## [Description of the task]
Count how many lines hold the string "scene", and give only that number.
++++ Recorded information
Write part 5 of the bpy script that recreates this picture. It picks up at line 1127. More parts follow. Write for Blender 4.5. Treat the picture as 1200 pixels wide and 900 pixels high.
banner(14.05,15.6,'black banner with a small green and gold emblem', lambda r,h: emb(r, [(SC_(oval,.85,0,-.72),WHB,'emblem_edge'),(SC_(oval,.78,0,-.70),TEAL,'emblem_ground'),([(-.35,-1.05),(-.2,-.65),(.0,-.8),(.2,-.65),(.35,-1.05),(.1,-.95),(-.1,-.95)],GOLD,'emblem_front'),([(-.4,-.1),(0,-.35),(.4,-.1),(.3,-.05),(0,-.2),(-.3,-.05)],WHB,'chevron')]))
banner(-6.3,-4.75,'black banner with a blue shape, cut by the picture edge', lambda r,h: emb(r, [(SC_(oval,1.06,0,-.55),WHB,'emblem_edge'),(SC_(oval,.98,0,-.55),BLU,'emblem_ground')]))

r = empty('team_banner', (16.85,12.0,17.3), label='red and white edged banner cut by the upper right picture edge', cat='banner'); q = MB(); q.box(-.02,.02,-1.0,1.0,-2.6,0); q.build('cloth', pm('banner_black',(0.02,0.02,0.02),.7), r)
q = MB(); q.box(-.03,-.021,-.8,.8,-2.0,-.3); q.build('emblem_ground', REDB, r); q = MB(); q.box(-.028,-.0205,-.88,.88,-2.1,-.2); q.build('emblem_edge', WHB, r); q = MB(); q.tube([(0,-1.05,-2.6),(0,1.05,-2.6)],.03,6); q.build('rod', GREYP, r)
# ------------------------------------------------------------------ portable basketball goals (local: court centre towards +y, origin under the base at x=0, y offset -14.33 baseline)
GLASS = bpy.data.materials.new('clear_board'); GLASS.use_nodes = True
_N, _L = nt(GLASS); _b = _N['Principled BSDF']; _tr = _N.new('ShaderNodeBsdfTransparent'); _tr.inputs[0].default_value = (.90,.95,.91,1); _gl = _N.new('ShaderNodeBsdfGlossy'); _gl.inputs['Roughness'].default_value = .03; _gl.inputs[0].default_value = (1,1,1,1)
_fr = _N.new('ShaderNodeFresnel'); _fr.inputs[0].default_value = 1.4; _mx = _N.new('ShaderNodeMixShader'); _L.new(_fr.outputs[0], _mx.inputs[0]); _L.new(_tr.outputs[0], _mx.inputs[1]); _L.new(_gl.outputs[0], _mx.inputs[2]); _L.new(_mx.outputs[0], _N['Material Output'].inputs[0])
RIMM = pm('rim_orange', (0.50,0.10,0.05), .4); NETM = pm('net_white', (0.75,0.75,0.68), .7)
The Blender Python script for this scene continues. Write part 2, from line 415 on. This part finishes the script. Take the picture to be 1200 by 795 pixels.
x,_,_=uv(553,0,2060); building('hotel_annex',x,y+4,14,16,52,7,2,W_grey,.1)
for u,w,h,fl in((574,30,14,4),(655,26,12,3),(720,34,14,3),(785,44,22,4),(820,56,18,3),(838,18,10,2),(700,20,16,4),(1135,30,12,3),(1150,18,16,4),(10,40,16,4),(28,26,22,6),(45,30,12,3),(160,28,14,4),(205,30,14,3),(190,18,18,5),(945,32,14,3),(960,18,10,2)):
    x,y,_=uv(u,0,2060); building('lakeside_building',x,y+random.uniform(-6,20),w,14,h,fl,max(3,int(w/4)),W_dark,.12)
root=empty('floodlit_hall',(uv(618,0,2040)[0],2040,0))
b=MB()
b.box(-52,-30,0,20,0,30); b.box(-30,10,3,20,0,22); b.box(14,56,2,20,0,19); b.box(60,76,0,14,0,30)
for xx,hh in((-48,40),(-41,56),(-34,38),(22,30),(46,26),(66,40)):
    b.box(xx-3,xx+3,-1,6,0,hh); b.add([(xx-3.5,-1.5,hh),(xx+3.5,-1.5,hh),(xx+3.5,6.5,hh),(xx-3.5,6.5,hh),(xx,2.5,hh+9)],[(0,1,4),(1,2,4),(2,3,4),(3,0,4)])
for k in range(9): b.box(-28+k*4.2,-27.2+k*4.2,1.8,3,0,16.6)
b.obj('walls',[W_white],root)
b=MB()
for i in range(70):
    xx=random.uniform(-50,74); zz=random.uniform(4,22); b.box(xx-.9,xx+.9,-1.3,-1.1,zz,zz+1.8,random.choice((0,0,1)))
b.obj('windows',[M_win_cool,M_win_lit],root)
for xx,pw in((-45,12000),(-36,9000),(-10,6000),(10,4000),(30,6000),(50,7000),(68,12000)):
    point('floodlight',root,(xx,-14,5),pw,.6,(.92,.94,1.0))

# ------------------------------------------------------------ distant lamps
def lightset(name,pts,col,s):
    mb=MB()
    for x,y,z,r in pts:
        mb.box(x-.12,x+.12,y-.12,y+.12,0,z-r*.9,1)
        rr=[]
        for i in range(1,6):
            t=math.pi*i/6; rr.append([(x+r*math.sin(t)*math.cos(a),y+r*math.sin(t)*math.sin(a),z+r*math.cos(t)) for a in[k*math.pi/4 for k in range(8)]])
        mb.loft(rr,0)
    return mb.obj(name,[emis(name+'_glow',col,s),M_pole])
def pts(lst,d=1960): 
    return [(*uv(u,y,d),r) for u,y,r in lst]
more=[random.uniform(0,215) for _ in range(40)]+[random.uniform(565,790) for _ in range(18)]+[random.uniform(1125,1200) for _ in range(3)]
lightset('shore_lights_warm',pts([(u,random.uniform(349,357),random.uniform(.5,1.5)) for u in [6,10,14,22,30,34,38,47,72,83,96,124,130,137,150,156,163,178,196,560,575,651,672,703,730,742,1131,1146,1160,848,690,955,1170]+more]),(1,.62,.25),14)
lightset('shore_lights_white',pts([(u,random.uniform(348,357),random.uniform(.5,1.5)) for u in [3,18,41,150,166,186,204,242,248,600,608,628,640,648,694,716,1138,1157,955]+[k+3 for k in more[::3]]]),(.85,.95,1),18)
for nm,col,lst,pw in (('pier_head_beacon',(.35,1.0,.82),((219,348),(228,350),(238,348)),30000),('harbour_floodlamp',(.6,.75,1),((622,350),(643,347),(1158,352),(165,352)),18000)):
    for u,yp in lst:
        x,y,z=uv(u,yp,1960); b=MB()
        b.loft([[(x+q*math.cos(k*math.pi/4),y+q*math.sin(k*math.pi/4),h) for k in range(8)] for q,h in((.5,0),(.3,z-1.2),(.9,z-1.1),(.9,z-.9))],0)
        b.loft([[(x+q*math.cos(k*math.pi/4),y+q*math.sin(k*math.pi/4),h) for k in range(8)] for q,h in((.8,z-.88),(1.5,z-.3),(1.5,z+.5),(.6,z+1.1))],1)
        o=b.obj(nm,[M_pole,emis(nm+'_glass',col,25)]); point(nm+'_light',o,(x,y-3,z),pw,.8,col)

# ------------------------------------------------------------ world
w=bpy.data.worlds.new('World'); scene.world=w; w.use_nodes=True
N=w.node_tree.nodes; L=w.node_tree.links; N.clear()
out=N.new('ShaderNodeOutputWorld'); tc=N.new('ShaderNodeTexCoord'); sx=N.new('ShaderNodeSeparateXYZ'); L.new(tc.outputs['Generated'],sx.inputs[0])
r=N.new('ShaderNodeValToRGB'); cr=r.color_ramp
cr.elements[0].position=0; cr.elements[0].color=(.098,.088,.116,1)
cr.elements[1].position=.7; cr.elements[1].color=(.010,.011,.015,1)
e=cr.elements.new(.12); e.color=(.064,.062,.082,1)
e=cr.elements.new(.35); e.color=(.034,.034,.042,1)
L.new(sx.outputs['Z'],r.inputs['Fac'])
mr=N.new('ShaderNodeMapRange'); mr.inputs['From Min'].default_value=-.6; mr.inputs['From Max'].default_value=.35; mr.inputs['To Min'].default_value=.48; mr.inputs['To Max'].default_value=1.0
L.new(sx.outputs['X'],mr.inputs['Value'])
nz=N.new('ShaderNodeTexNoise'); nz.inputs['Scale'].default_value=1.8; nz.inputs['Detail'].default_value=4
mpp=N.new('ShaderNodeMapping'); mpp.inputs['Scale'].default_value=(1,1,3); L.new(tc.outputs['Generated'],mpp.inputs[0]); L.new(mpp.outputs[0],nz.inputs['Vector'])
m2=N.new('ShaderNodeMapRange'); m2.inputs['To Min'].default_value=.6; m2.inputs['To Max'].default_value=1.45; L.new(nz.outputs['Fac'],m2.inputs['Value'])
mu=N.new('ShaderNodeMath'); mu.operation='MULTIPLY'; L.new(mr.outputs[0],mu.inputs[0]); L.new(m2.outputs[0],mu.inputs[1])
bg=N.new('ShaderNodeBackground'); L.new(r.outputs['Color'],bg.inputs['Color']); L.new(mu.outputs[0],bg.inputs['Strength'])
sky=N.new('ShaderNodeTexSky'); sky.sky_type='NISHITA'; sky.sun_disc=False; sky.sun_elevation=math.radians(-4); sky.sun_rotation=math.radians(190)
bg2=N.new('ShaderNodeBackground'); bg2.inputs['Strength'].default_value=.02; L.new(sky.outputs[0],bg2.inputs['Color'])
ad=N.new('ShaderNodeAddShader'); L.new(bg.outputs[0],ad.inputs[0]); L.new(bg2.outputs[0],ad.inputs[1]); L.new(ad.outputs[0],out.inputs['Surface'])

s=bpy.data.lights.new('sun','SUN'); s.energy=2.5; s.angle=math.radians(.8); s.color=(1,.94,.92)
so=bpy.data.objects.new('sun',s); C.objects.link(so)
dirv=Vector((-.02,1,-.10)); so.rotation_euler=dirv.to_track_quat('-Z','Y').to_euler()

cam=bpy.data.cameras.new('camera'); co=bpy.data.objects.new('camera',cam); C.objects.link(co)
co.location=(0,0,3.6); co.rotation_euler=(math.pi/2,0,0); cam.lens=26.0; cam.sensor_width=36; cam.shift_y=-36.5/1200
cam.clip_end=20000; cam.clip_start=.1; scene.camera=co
++++++++
## [Answer to the exercise]
3